Meno noto è invece il sermone Anna Susanna, anch’esso di attribuzione romagnola, alla traccia 13, seguito alla 17 dall’ultimo brano nato nella nostra terra: E piov e piov, ancora considerato un «sermone».
Una serie di mp3 molto attinenti al medesimo oggetto del contendere, e anche in questo caso in prevalenza emiliani, è poi reperibile nel sito web del «Gruppo Emiliano», compagine dedita al folk filologico della nostra regione che alla pagina web www.gruppoemiliano.it/mp3/poesia/ mette in fila sermoni, poesie natalizie e filastrocche su Natale, presepe e befana in una lingua che sarà pure emiliana ma spesso e volentieri ricorda il romagnolo, e ne lascia meritoria testimonianza in rete, per quando di queste perle di cultura popolare non ci sarà più memoria vivente.
E poi c’è Casadei. Parliamo di Secondo, dacché Raul naturalmente non ha mancato di comporre canzoni natalizie in questi anni (l’ha fatto anche l’orchestra Castellina Pasi) ma i brani recenti non possono certo vantare il fascino vintage di Nadel in Rumagna, canzone che trovate facilmente anche su YouTube, la cui incisione più storica risale al 1964, con le voci di Pino Flamigni e dell’iconica faentina Arte Tamburini. La canzone, ancorché non possa dirsi un classico del liscio (che alla riviera ha dedicato un numero di brani tipo 200 volte superiore rispetto a quelli sul tema natalizio…), è ancora oggi cantata dagli eredi dell’orchestra Casadei e da Roberta Cappelletti, e recita Alleluja, alleluja, l’è nadel, sot e zil, la mi bela rumagna, tota bianca, la campagna, tot in festa l’è ogni cuntreda e così via. Da notare che cotanta ostentazione di buoni sentimenti, in una particolare edizione 45 giri del brano, vedeva beffardamente (non ci credo sia involontario) sul lato b la miliare polka La disperata, strumentale ma evocativa in tutt’altro senso, scritta dal grande Ferrer Rossi e poi «acquistata» da Casadei a presagire la «guerra dei diritti» che avrebbe percorso i tumultuosi anni ’70 della musica da ballo romagnola. Ma questa, ça va sans dire, è un’altra storia.

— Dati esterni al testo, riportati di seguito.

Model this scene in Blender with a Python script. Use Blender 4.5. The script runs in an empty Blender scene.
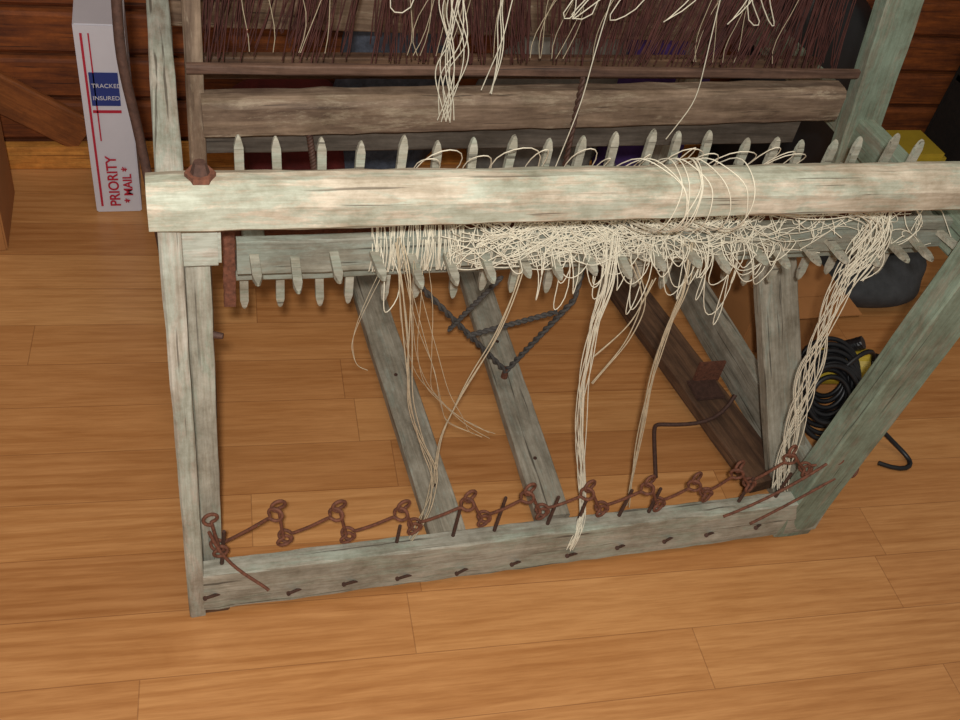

Più di recente, il faentino Pietro «Quinzan» Bandini ha suonato dal vivo una sua versione, adattata per il dialetto romagnolo, di Tu scendi dalle stelle, di cui trovate in pagina il testo, e giusto l’anno prima toccava temi natalizi anche La mazurka dell’inverno, «litania sulle minestre romagnole in brodo caldo a cominciare dai cappelletti» come la definisce Bandini, della quale circola anche un videoclip su YouTube diretto da Christian Crès Vicari, ex cantante dei Radìs.
Per l’ultima segnalazione dobbiamo invece ringraziare gli immarcescibili ragazzacci dell’Istituto Schürr, perché sul loro mensile La Ludla nel dicembre dell’ormai lontano 2005 pubblicarono il testo della canta Nadêl del poeta Nevio Spadoni, poi musicata da Guido Bianchi, anche questo in pagina.